The Inquiry Design Model – Conceptual Principles: Disciplinary knowledge and skills are integrated within an investigation
I have stopped buying my niece and nephew presents. I know, I know. I’m a horrible aunt, right? What I do instead is give them each a coupon for a date with their Aunt Carly to do whatever they want. This past week, my four-year-old nephew and I spent the afternoon together. He wanted to bake a cake. I know what you’re thinking….that sounds like a fun day for him, a complete mess for me to clean up.
We went to the grocery and he picked out everything he wanted for the cake. Now, I didn’t just hand him the ingredients and say, “have at it!” I gave him the measuring cups, helped him scoop out the appropriate amounts, but he poured them in the bowl, cracked the eggs, and whisked it all together. When it was cooled, he spread the icing and decorated it with, what seemed like, a mountain of sprinkles. When all was said and done, it was messier than if I had made it by myself. It wasn’t going to appear on the cover of any baking magazine…more likely a “Pinterest Fail” page.
I could have just made him watch me do everything. Ultimately, I know the end game for him was to be able to eat cake. It certainly would have been a faster, cleaner process. The measuring would have been more exact and there wouldn’t have been any eggshells in the batter. He would have still told his parents that he made the cake, even though I would have been the one doing all the work. Instead, with my guidance, he was learning about baking and how to bake.
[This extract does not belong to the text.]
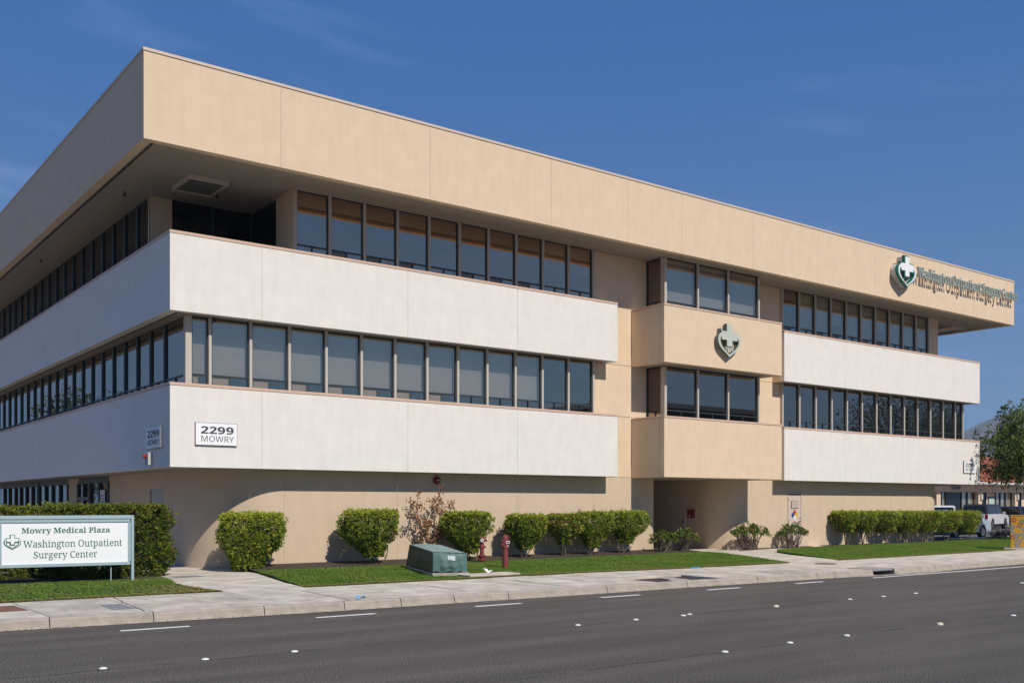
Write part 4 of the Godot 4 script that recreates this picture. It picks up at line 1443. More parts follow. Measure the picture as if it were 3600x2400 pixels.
func make_plants() -> void:
	var g := "clipped shrubs along the front wall"
	clipped_shrub("largest clipped shrub, foliage down to the ground, beside the rounded left corner", g, 2.18, 0.1, 1.62, 1.15, 1.44, 0.05, 2.05, 8500, 0.45, 1.0, -0.05)
	clipped_shrub("flat-topped clipped shrub on bare stems left of the bare maple", g, 5.62, 0.35, 1.56, 1.1, 1.50, 0.32, 5.92, 7500, 0.34, 0.8, -0.1)
	clipped_shrub("clipped shrub between the green tarp box and the short red hydrant", g, 8.98, 0.35, 1.40, 1.05, 1.43, 0.30, 9.27, 7000, 0.36, 0.6, -0.12, "clipped_shrub", "shrub", 0.08)
	clipped_shrub("clipped shrub just right of the tall red standpipe", g, 11.34, 0.3, 1.28, 1.0, 1.33, 0.36, 11.15, 6000, 0.34, 0.7, 0.0, "clipped_shrub", "shrub", 0.08)
	clipped_shrub("brownish clipped shrub at the left end of the joined row of three", g, 13.02, 0.2, 1.16, 0.9, 1.34, 0.48, 13.0, 4300, 0.34, 0.4, 0.0, "clipped_shrub", "shrub", 0.28)
	clipped_shrub("middle clipped shrub of the joined row of three", g, 14.35, 0.15, 1.36, 0.9, 1.40, 0.34, 14.2, 4900, 0.34, 0.7, 0.0, "clipped_shrub", "shrub", 0.07)
	clipped_shrub("clipped shrub on splayed stems at the entrance end of the joined row of three", g, 15.98, 0.1, 1.46, 0.95, 1.42, 0.42, 15.65, 5200, 0.32, 0.7, 0.05, "clipped_shrub", "shrub", 0.06)
	maple(8.05, -0.2)
	var g2 := "glossy low bushes at the entrance"
	laurel("low glossy bush left of the entrance path, nearest the clipped row", 17.62, 0.25, 1.25, 0.86, 80, g2)
	laurel("low glossy bush left of the entrance path, beside the dark opening", 18.80, 0.2, 1.25, 0.95, 84, g2)
	laurel("wide glossy bush right of the entrance under the rounded wall shadow", 22.75, -0.05, 2.25, 1.08, 130, g2)
	laurel("leaning glossy bush in front of the utility door", 25.45, -0.1, 1.75, 1.02, 95, g2)
	var names := ["leftmost small shrub of the far hedge row on two bare stems", "second shrub of the far hedge row with splayed pale stems", "third shrub of the far hedge row, after the gap", "fourth shrub of the far hedge row", "fifth shrub of the far hedge row", "sixth shrub of the far hedge row near the corner of the building", "last shrub of the far hedge row beside the parked cars"]
	var xs := [29.06, 30.45, 32.10, 33.75, 35.45, 37.20, 39.0]
	var ws := [1.12, 1.22, 1.45, 1.8, 1.95, 2.0, 1.75]
	for i in 7:
		clipped_shrub(names[i], "shrubs of the far hedge row", xs[i], -0.1, ws[i], 0.9, 1.35 - 0.006 * i, [0.62, 0.58, 0.56, 0.52, 0.50, 0.48, 0.42][i], xs[i] + [0.1, -0.1, 0.05, 0.1, 0.0, -0.1, 0.1][i], 2700, 0.55, 1.05, 0.0, "clipped_shrub", "shrub", 0.20, 1.2)
	clipped_shrub("tall dense clipped hedge behind the medical plaza sign", "", -1.62, 0.1, 2.95, 1.7, 1.66, 0.02, -1.62, 21000, 0.95, 0.22, 0.0, "tall_hedge", "hedge", 0.10)
	clipped_shrub("lower clipped hedge continuing left behind the sign, partly hidden", "", -5.6, -0.6, 5.4, 1.3, 1.62, 0.02, -5.6, 16000, 0.97, 0.3, 0.0, "long_hedge", "hedge", 0.06)
	pepper_tree("drooping green pepper tree in front of the tiled shop roof", 42.85, 1.75, -0.05, 4.6, 3.5, 3.0, 1300, 3.0)
	# strap-leaved red plants beside the car park
	for i in 5:
		var q: float = [43.9, 44.4, 45.0, 45.6, 46.3][i]
		var t := thing("red_flax", ["red strap-leaved plant behind the pale sedan's rear wheel", "red strap-leaved plant second from the sedan", "red strap-leaved plant third from the sedan", "red strap-leaved plant fourth from the sedan", "red strap-leaved plant nearest the yellow cabinet"][i], "plant", Vector3(q, -0.05, -1.2), 0.0, "red strap-leaved plants by the car park")
		var s := MB.new()
		for k in 34:
			var d := (rvec() * Vector3(1, 0, 1) * 0.8 + Vector3(0, 1.0, 0)).normalized()
			var l := rng.randf_range(0.35, 0.7)
			s.leaf(Vector3(rng.randf_range(-0.1, 0.1), 0, rng.randf_range(-0.1, 0.1)), d * l, d.cross(rvec()).normalized() * 0.018, Color(0.10, 0.05, 0.045).lerp(Color(0.16, 0.08, 0.06), rng.randf()))
		part("foliage", s.mesh(), M.leaf, t)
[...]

As teachers, we bear a great burden in terms of achieving results in our students’ educational growth. Social studies teachers especially can feel overwhelmed by the pressure to cover an ever-expanding content base, while also purposefully integrating disciplinary skills. The list of requirements seems daunting – and like a zero sum game.
Indeed, while working with pre-service teachers, one expressed concerns about how to implement innovative pedagogical techniques and also address the content demands.
“I don’t want to do a lecture, but how else do I know they have the information?” They feel the list of demands weighing down on them – the pressure to have the students create a wedding-quality, five-tiered cake.
The third assumption of the C3 Framework’s Inquiry Design Model is that knowledge and skills are a part of the inquiry’s investigation. “Skills and knowledge in isolation have little value.” Unless our goal is to educate to improve our students’ chances on Jeopardy, it is vital that we consider what we want students to do with information being taught. If we want the content knowledge to have meaning—shape their intellectual abilities—they must do something with that knowledge, rather than recite it. “[P]articipation in a process of generating and critiquing the past serves to provide the basis for the acquisition of historical knowledge and understanding” (VanSledright, 2008, p. 136). Lecturing leads to memorization. Skills-based tasks lead to growth in understanding and critical thinking – it leads to their ability to think and reason through the disciplinary lenses of history, economics, geography, etc.
Though lecturing feels comfortable since we, as teachers, feel that we are controlling the information students are absorbing, to truly be effective and cultivate the abilities of our students, we need to have the courage to release the reins and let them explore the content – all with appropriate guidance. I didn’t make the cake for my nephew because I knew having him do all the steps would (1) improve his baking skills, (2) give him real ownership in the product, and (3) he would have more fun in the process.
Though doing an inquiry can feel messier than direct instruction, and it might not get the most aesthetically pleasing results (see below), it allows content knowledge and skills to develop together. When I took my nephew home, cake in tow, he described to his mom everything he did in the baking process. Then, he was able to share his cake with his family.
Much better present than a toy, right?